Artist: Anna Lucas
Location: Harwich, Essex & Jamestown, Virginia
Essex County Council Arts Development in partnership with Commissions East appointed artist Anna Lucas to work on the development of a visual art project which celebrates the 400th anniversary of the founding of Jamestown, Virginia by settlers who departed from Harwich. Aiming to provide historic insignt into the life of the early settlers and the native Americans, the project investigates issues such as trade, migration and settlement, and identifies ongoing links between the two countries.
Following an encounter with a lute playing anthropologist and a Pocahontas enthusiast at the Harwich Shanty Festival 2007, Anna Lucas travelled round Virginia, USA, using the legendary princess as a virtual guide. Filmed in the estuary landscapes of Essex and Virginia, Lucas's film is a loose re-telling of the Pocahontas story with voiceover from amateurs and experts on both sides of the Atlantic.
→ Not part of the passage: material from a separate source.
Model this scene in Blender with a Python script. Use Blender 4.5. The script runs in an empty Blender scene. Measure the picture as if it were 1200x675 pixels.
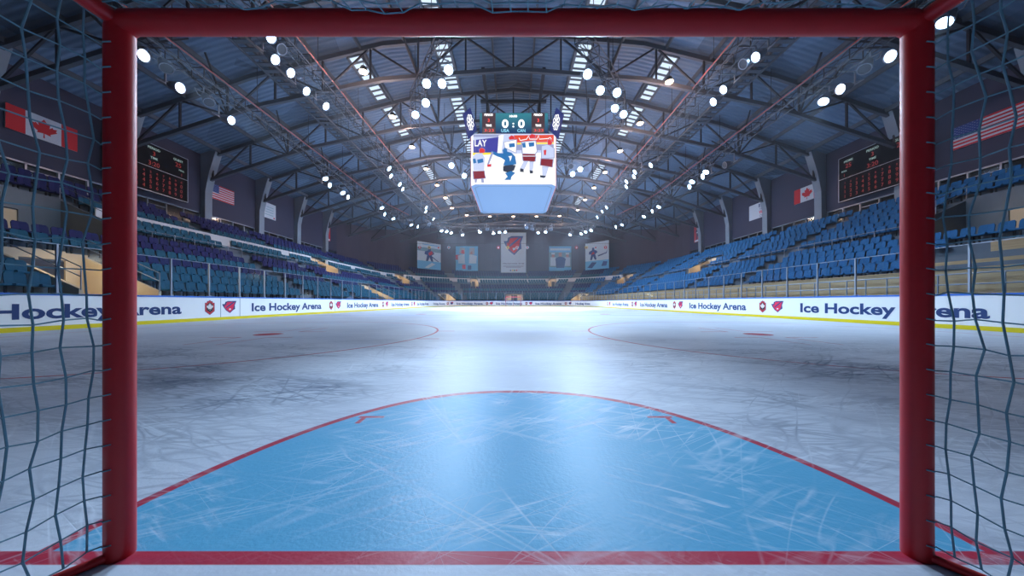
import bpy, bmesh, math, random
from math import sin, cos, pi, radians, atan2, hypot, sqrt
from mathutils import Vector, Matrix
random.seed(7)
S = bpy.context.scene
COL = S.collection
# ------------------------------------------------------------------ camera, world, exposure
CX, HZ = 601.5, 354.0          # vanishing point of the hall in the 1200x675 photograph
F = 368.0                      # focal length in photograph pixels
EYE = 0.79
cam_d = bpy.data.cameras.new('camera'); cam = bpy.data.objects.new('camera', cam_d); COL.objects.link(cam)
cam.location = (0, 0, EYE); cam.rotation_euler = (pi/2, 0, 0)
cam_d.sensor_width = 36.0; cam_d.lens = F/1200*36; cam_d.clip_start = 0.02; cam_d.clip_end = 300
cam_d.shift_x = -(CX-600)/1200; cam_d.shift_y = (HZ-337.5)/1200
S.camera = cam
S.view_settings.view_transform = 'Standard'; S.view_settings.look = 'None'
S.view_settings.gamma = 1.0; S.view_settings.use_curve_mapping = False
S.view_settings.exposure = 0.16
W = bpy.data.worlds.new('world'); S.world = W; W.use_nodes = True
W.node_tree.nodes['Background'].inputs[0].default_value = (0.25, 0.38, 0.75, 1)
W.node_tree.nodes['Background'].inputs[1].default_value = 0.035
FLOOD_W = 1950.0      # floodlight spot power
WARM_W = 290.0
PORTAL_W = 45.0
SKY_E = 1.1          # skylight glow
SCREEN_E = 1.0
HAZE = 0.0012
try:
    S.cycles.use_denoising = True
    S.cycles.max_bounces = 5; S.cycles.diffuse_bounces = 2; S.cycles.glossy_bounces = 3
    S.cycles.transparent_max_bounces = 12; S.cycles.volume_bounces = 0
    S.cycles.sample_clamp_indirect = 4.0; S.cycles.sample_clamp_direct = 0
    S.cycles.caustics_reflective = False; S.cycles.caustics_refractive = False
    S.cycles.volume_step_rate = 4.0; S.cycles.volume_max_steps = 64
except Exception: pass

# ------------------------------------------------------------------ helpers
def at(px, py, zr):
    """point whose height above the eye is zr metres and that the photo shows at px, py"""
    y = F*zr/(HZ-py); return Vector(((px-CX)/F*y, y, EYE+zr))
ONES = 'zeroth first second third fourth fifth sixth seventh eighth ninth tenth eleventh twelfth thirteenth fourteenth fifteenth sixteenth seventeenth eighteenth nineteenth'.split()
TENS = {20:'twenty',30:'thirty',40:'forty',50:'fifty',60:'sixty',70:'seventy',80:'eighty',90:'ninety'}
def nth(n):
    if n < 20: return ONES[n]
    if n % 10 == 0: return TENS[n][:-1]+'ieth'
    return TENS[n//10*10]+'-'+ONES[n % 10]
MATS = {}
def nodes(name):
    m = bpy.data.materials.new(name); m.use_nodes = True; MATS[name] = m
    return m, m.node_tree, m.node_tree.nodes['Principled BSDF']
def mat(name, col, rough=0.5, metal=0.0, emit=0.0, noise=0.0, scale=6.0, spec=0.5, bump=0.0):
    if name in MATS: return MATS[name]
    m, t, b = nodes(name)
    b.inputs['Base Color'].default_value = (*col, 1); b.inputs['Roughness'].default_value = rough
    b.inputs['Metallic'].default_value = metal; b.inputs['Specular IOR Level'].default_value = spec
    if emit: b.inputs['Base Color'].default_value = (.02,.02,.02,1); b.inputs['Emission Color'].default_value = (*col, 1); b.inputs['Emission Strength'].default_value = emit
    if noise or bump:
        tc = t.nodes.new('ShaderNodeTexCoord'); n = t.nodes.new('ShaderNodeTexNoise')
        n.inputs['Scale'].default_value = scale; n.inputs['Detail'].default_value = 5
        t.links.new(tc.outputs['Object'], n.inputs['Vector'])
        if noise:
            r = t.nodes.new('ShaderNodeMapRange'); r.inputs['To Min'].default_value = 1-noise; r.inputs['To Max'].default_value = 1+noise*.6
            t.links.new(n.outputs['Fac'], r.inputs['Value'])
            v = t.nodes.new('ShaderNodeVectorMath'); v.operation = 'SCALE'; v.inputs[0].default_value = col
            t.links.new(r.outputs[0], v.inputs['Scale']); t.links.new(v.outputs[0], b.inputs['Base Color'])
        if bump:
            bp = t.nodes.new('ShaderNodeBump'); bp.inputs['Strength'].default_value = bump; bp.inputs['Distance'].default_value = 0.02
            t.links.new(n.outputs['Fac'], bp.inputs['Height']); t.links.new(bp.outputs[0], b.inputs['Normal'])
    return m
def link(name, data, parent=None):
    o = bpy.data.objects.new(name, data); COL.objects.link(o)
    if parent: o.parent = parent
    return o
def tag(o, label=None, cat=None, group=None, kind=None):
    if label: o['label'] = label
    if cat: o['category'] = cat
    if group: o['group'] = group
    if kind: o['kind'] = kind
    return o
def empty(name, loc=(0,0,0), rz=0, label=None, cat=None, group=None, kind=None):
    o = bpy.data.objects.new(name, None); COL.objects.link(o); o.location = loc; o.rotation_euler = (0,0,rz)
    o.empty_display_size = .2
    return tag(o, label, cat, group, kind)
class MB:
    def __init__(s): s.v = []; s.f = []; s.m = []
    def add(s, vs, fs, mi=0):
        b = len(s.v); s.v += [tuple(v) for v in vs]; s.f += [tuple(b+i for i in f) for f in fs]; s.m += [mi]*len(fs); return s
    def box(s, c, d, rz=0, mi=0, M=None):
        hx, hy, hz = d[0]/2, d[1]/2, d[2]/2
        vs = [Vector((x,y,z)) for z in (-hz,hz) for x,y in ((-hx,-hy),(hx,-hy),(hx,hy),(-hx,hy))]
        R = M if M else Matrix.Rotation(rz, 3, 'Z')
        vs = [R@v+Vector(c) for v in vs]
        return s.add(vs, [(0,3,2,1),(4,5,6,7),(0,1,5,4),(1,2,6,5),(2,3,7,6),(3,0,4,7)], mi)
    def tube(s, pts, r, n=8, mi=0, caps=True):
        pts = [Vector(p) for p in pts]; rings = []; up = None
        rr = r if hasattr(r, '__len__') else [r]*len(pts)
        for i, p in enumerate(pts):
            d = (pts[min(i+1,len(pts)-1)]-pts[max(i-1,0)]).normalized()
            if up is None:
                up = Vector((0,0,1)) if abs(d.z) < .9 else Vector((1,0,0))
            a = d.cross(up).normalized(); up = a.cross(d).normalized()
            rings.append([p+rr[i]*(a*cos(2*pi*k/n)+up*sin(2*pi*k/n)) for k in range(n)])
        vs = [v for q in rings for v in q]; fs = []
        for i in range(len(pts)-1):
            for k in range(n):
                fs.append((i*n+k, i*n+(k+1)%n, (i+1)*n+(k+1)%n, (i+1)*n+k))
        if caps: fs.append(tuple(range(n-1,-1,-1))); fs.append(tuple((len(pts)-1)*n+k for k in range(n)))
        return s.add(vs, fs, mi)
    def bar(s, a, b, w, h=None, mi=0):
        a, b = Vector(a), Vector(b); d = (b-a); L = d.length; d.normalize(); h = h or w
        up = Vector((0,0,1)) if abs(d.z) < .95 else Vector((0,1,0))
        x = d.cross(up).normalized(); z = x.cross(d).normalized()
        M = Matrix((x, d, z)).transposed()
        return s.box((a+b)/2, (w, L, h), mi=mi, M=M)
    def prism(s, poly, f0, f1, mi=0):
        """poly of 2-D points; f0 and f1 map (u,v) to the front and the back"""
        n = len(poly); vs = [f0(*p) for p in poly]+[f1(*p) for p in poly]
        fs = [tuple(range(n)), tuple(range(2*n-1, n-1, -1))]+[(i, n+i, n+(i+1)%n, (i+1)%n) for i in range(n)]
        return s.add(vs, fs, mi)
    def build(s, name, mats, parent=None, smooth=False, fix=True):
        me = bpy.data.meshes.new(name); me.from_pydata(s.v, [], s.f)
        for m in (mats if isinstance(mats, (list, tuple)) else [mats]): me.materials.append(m)
        me.polygons.foreach_set('material_index', s.m)
        if fix:
            bm = bmesh.new(); bm.from_mesh(me); bmesh.ops.recalc_face_normals(bm, faces=bm.faces); bm.to_mesh(me); bm.free()
        if smooth:
            me.polygons.foreach_set('use_smooth', [True]*len(me.polygons))
        me.update()
        o = link(name, me, parent)
        if smooth and hasattr(me, 'set_sharp_from_angle'): me.set_sharp_from_angle(angle=radians(40))
        return o
def copy_tree(o, parent=None):
    c = o.copy(); COL.objects.link(c)
    if parent: c.parent = parent
    for ch in list(o.children): copy_tree(ch, c)
    return c
_txt = {}
def text_geo(s, bold=0.0):
    """vertices (u,v) and faces of a line of lettering, one em high, u from 0"""
    k = (s, bold)
    if k not in _txt:
        c = bpy.data.curves.new('t', 'FONT'); c.body = s; c.size = 1; c.offset = bold; c.resolution_u = 4
        o = bpy.data.objects.new('t', c); COL.objects.link(o); dg = bpy.context.evaluated_depsgraph_get()
        me = bpy.data.meshes.new_from_object(o.evaluated_get(dg))
        vs = [(v.co.x, v.co.y) for v in me.vertices]; fs = [tuple(p.vertices) for p in me.polygons]
        bpy.data.objects.remove(o); bpy.data.meshes.remove(me)
        x0 = min(v[0] for v in vs); x1 = max(v[0] for v in vs); h = max(v[1] for v in vs)
        _txt[k] = ([(a-x0, b) for a, b in vs], fs, x1-x0, h)
    return _txt[k]
def text(mb, s, fn, u0, v0, width=None, height=.4, bold=0.0, center=False, mi=0):
    """lay lettering with cap height `height` and total `width` through fn(u,v)->3-D"""
    vs, fs, w, h = text_geo(s, bold); cap = 0.73
    sy = height/cap; sx = (width/w) if width else sy
    if center: u0 -= w*sx/2
    mb.add([fn(u0+a*sx, v0+b*sy) for a, b in vs], fs, mi)
LEAF = [(0,-1),(.06,-1),(.03,-.52),(.52,-.6),(.45,-.42),(1,0.0),(.88,.08),(.97,.36),(.68,.3),(.62,.43),(.38,.18),(.47,.68),(.27,.58),(0,1)]
LEAF = LEAF + [(-a,b) for a,b in LEAF[::-1][1:-1]]
CREST = [(0,-1),(.72,-.5),(.72,.62),(.45,.62),(.4,.82),(.15,.86),(0,1),(-.15,.86),(-.4,.82),(-.45,.62),(-.72,.62),(-.72,-.5)]
def kp(l): return [((x-565)/135*1.05, -(y-322)/115) for x, y in l]
WING = kp([(575,438),(640,380),(675,362),(668,290),(700,212),(540,212),(490,232),(478,270),(430,272),(455,325),(500,385)])
WING_R = kp([(573,420),(625,372),(645,330),(655,270),(672,232),(600,228),(520,235),(505,262),(512,300),(500,270),(490,300),(470,285),(470,320),(512,375)])
WING_S = kp([(500,350),(590,290),(668,228),(640,228),(575,270),(505,325)])
WING_E = kp([(560,385),(595,372),(590,350),(550,356)])
def ngon(mb, poly, fn, mi=0):
    b = [fn(*p) for p in poly]
    # fan from the middle keeps concave outlines clean enough; ear clipping by mathutils
    from mathutils.geometry import tessellate_polygon
    tri = tessellate_polygon([[Vector((p[0], p[1], 0)) for p in poly]])
    mb.add(b, [tuple(t) for t in tri], mi)

# ------------------------------------------------------------------ materials
M_RED = mat('red_paint', (.60,.014,.02), .42, noise=.12, scale=20)
M_NET = mat('net_cord', (.17,.33,.42), .8)
M_BOARD = mat('board_white', (.95,.95,.95), .35)
M_CAPB = mat('board_cap_blue', (.03,.16,.62), .4)
M_KICK = mat('kick_yellow', (.78,.62,.0), .4)
M_INK = mat('ink_navy', (.005,.035,.16), .5)
M_SEAM = mat('seam', (.25,.27,.33), .6)
M_STEEL = mat('galvanised', (.36,.40,.48), .38, metal=.6)
M_DARK = mat('dark_steel', (.035,.035,.045), .55, metal=.3)
M_TRUSS = mat('truss_grey', (.10,.11,.135), .5, noise=.2, scale=2)
M_CONC = mat('concrete', (.16,.19,.235), .8, noise=.25, scale=1.5)
M_BEIGE = mat('beige_wall', (.66,.52,.36), .7, noise=.1, scale=1)
M_WALL = mat('wall_panel', (.040,.038,.075), .7, noise=.12, scale=.8)
M_WALLF = mat('wall_far', (.075,.055,.08), .8, noise=.15, scale=.5)
M_COLM = mat('column_grey', (.26,.30,.36), .6, noise=.15, scale=1)
M_TEAL = mat('seat_teal', (.006,.105,.18), .6, spec=.25)
M_NAVY = mat('seat_navy', (.010,.014,.11), .6, spec=.25)
M_BLUE = mat('seat_blue', (.008,.13,.33), .6, spec=.25)
M_BLK = mat('black_plastic', (.012,.012,.016), .5)
M_WHITE = mat('white_paint', (.72,.74,.78), .5)
M_SCR_W = mat('screen_white', (1,1,1), .5, emit=SCREEN_E)
def em(name, c, e=None): return mat(name, c, .5, emit=SCREEN_E if e is None else e)
M_CHROME = mat('lamp_housing', (.30,.33,.4), .3, metal=.8)
M_LENS = mat('flood_lens', (.50,.74,1.0), .4, emit=14)
M_WLENS = mat('warm_lens', (1.0,.66,.42), .4, emit=12)
M_OFF = mat('unlit_lens', (.08,.09,.11), .25)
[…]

Anna Lucas makes work that develops observation of social networks and group dynamics in response to specific georaphical and architectural locations. Primarily know for her film and video work, she is interested in the act of making and viewing film as a means of generating a simultaneous detachment from and engagement with eveyday life, creatin contemplative work that inhabits the hybrid space between documentary and fiction.
The film was commissioned by Essex County Council in partnership with Commissions East in commemoration of the American connections between Essex, England and Virginia, USA, as part of the 'Jamestown 400' anniversary of the first permanent English speaking settlement in North America.